For Growth + Income the best picks are CRGY, DVN, FANG, NOG, PR and VRN. They all pay nice dividends of 4.5% to 6.0%. PR and FANG have the highest dividend yield. CRGY trades at the largest discount to my valuation.

My updated Sweet 16 Summary Spreadsheet will posted to the EPG website under the Sweet 16 tab by 6PM CT. It shows my current valuation and First Call's price target for each stock. Tab 3 provides details for the companies in our Small-Cap and High Yield Income portfolios.

This coming week I hope to finish my review of profile updates for all of the Small-Caps and most of our High Yield companies. Later this month I will be taking a hard look at some companies that are high on Harry's valuation summary.

Our next Houston luncheon is set for September 17. We will be back at Tanglewood again and then our Q4 luncheons will be back at Maggiano's.
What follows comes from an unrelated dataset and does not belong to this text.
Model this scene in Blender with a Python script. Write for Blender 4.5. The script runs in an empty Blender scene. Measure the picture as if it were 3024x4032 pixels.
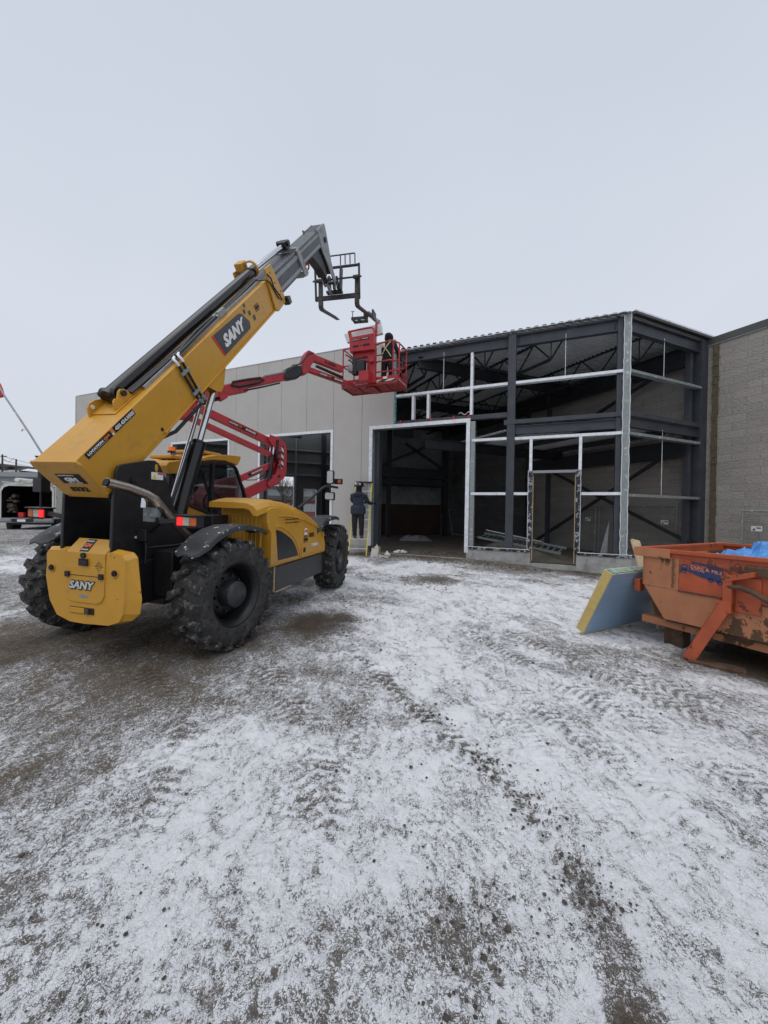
import bpy, bmesh, math, random
import numpy as np
from mathutils import Vector, Matrix, noise
random.seed(7); rng=np.random.default_rng(7)
R=math.radians
sc=bpy.context.scene; col=sc.collection
# ---------------- camera, world, sun, exposure ----------------
cam=bpy.data.cameras.new('camera'); co=bpy.data.objects.new('camera',cam); col.objects.link(co)
cam.sensor_fit='VERTICAL'; cam.sensor_height=36; cam.lens=36*1515/4032
cam.clip_start=.05; cam.clip_end=3000
_pit=-R(.38); _rol=R(1.0)
_f=Vector((0,math.cos(_pit),math.sin(_pit))); _r=Vector((1,0,0)); _u=_r.cross(_f)
_R=math.cos(_rol)*_r+math.sin(_rol)*_u; _U=-math.sin(_rol)*_r+math.cos(_rol)*_u
co.matrix_world=Matrix(((_R.x,_U.x,-_f.x,0),(_R.y,_U.y,-_f.y,0),(_R.z,_U.z,-_f.z,1.65),(0,0,0,1)))
sc.camera=co
w=bpy.data.worlds.new('World'); sc.world=w; w.use_nodes=True
nt=w.node_tree; nt.nodes.clear()
N=nt.nodes.new; Lk=nt.links.new
out=N('ShaderNodeOutputWorld'); sky=N('ShaderNodeTexSky'); sky.sky_type='NISHITA'; sky.sun_disc=False
sky.sun_elevation=R(72); sky.sun_rotation=R(200); sky.dust_density=4; sky.air_density=1
b1=N('ShaderNodeBackground'); b1.inputs[1].default_value=.05; Lk(sky.outputs[0],b1.inputs[0])
tc=N('ShaderNodeTexCoord'); sp=N('ShaderNodeSeparateXYZ'); Lk(tc.outputs['Generated'],sp.inputs[0])
ns=N('ShaderNodeTexNoise'); ns.inputs['Scale'].default_value=2.2; ns.inputs['Detail'].default_value=3; Lk(tc.outputs['Generated'],ns.inputs['Vector'])
ma=N('ShaderNodeMath'); ma.operation='MULTIPLY_ADD'; ma.inputs[1].default_value=.45; Lk(ns.outputs[0],ma.inputs[0]); Lk(sp.outputs['Z'],ma.inputs[2])
cr=N('ShaderNodeValToRGB'); Lk(ma.outputs[0],cr.inputs[0])
e=cr.color_ramp.elements; e[0].position=.22; e[0].color=(.72,.765,.84,1); e[1].position=1.0; e[1].color=(.655,.715,.82,1)
m_=cr.color_ramp.elements.new(.60); m_.color=(.735,.79,.885,1)
b2=N('ShaderNodeBackground'); b2.inputs[1].default_value=.97; Lk(cr.outputs[0],b2.inputs[0])
mx=N('ShaderNodeMixShader'); mx.inputs[0].default_value=.93; Lk(b1.outputs[0],mx.inputs[1]); Lk(b2.outputs[0],mx.inputs[2]); Lk(mx.outputs[0],out.inputs[0])
sl=bpy.data.lights.new('sun','SUN'); sl.energy=1.35; sl.angle=R(60); sl.color=(1,.965,.92)
so=bpy.data.objects.new('sun',sl); col.objects.link(so); so.rotation_euler=(R(18),0,R(-30))
sc.view_settings.view_transform='Standard'; sc.view_settings.look='None'; sc.view_settings.exposure=0; sc.view_settings.gamma=1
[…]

We have confirmed luncheons for October 1, November 13 and December 9 at Maggiano's.
Dan Steffens
Energy Prospectus Group
KGardiner
Posts: 146
Joined: Mon Feb 08, 2021 5:18 pm

Re: Sweet 16 Update: Sept 1

Post by KGardiner »

Dan and Harry,

I'd love to hear your perspective on the expected impact of an early 2025 recession on the oil and gas markets. It seems to me unemployment and jobs data is nearing a tripping point where no amount of Fed rate cuts will stop a recession. Also, credit defaults are starting to rise.

Given that the energy markets have repeatedly priced in a recession starting in June 2022, and given that producers would drop more rigs, it doesn't seem to me that there is a lot more downside in the energy sector. Energy still has the lowest valuation of the S&P 500. Would there be a rush to the Energy sector? https://finviz.com/groups.ashx?g=sector&v=120&o=pe#google_vignette

Obviously the High Yield portfolio would do better in a recession, and perhaps the Gassers as well.

Thoughs?

Kevin
dan_s
Posts: 37266
Joined: Fri Apr 23, 2010 8:22 am

Re: Sweet 16 Update: Sept 1

Post by dan_s »

We've been told a global recession is just around the corner for over three years. FEAR of a recession is not a real recession. Post Labor Day there is a short period of lower oil demand, but it will pick back up as the temperature goes down.

Our High Yield Income Portfolio is the safest of the three model portfolios.

OPEC+ is going to increase output quotas by 180,000 bpd TOTAL starting in October. That is a rounding error. Risks to supply are much higher than that.

I am expecting news that Venture Global's Plaquemines, Louisiana LNG export facility is taking gas by the end of September to give support for U.S. natural gas prices. The "Right Price" for HH ngas does not start with a $2.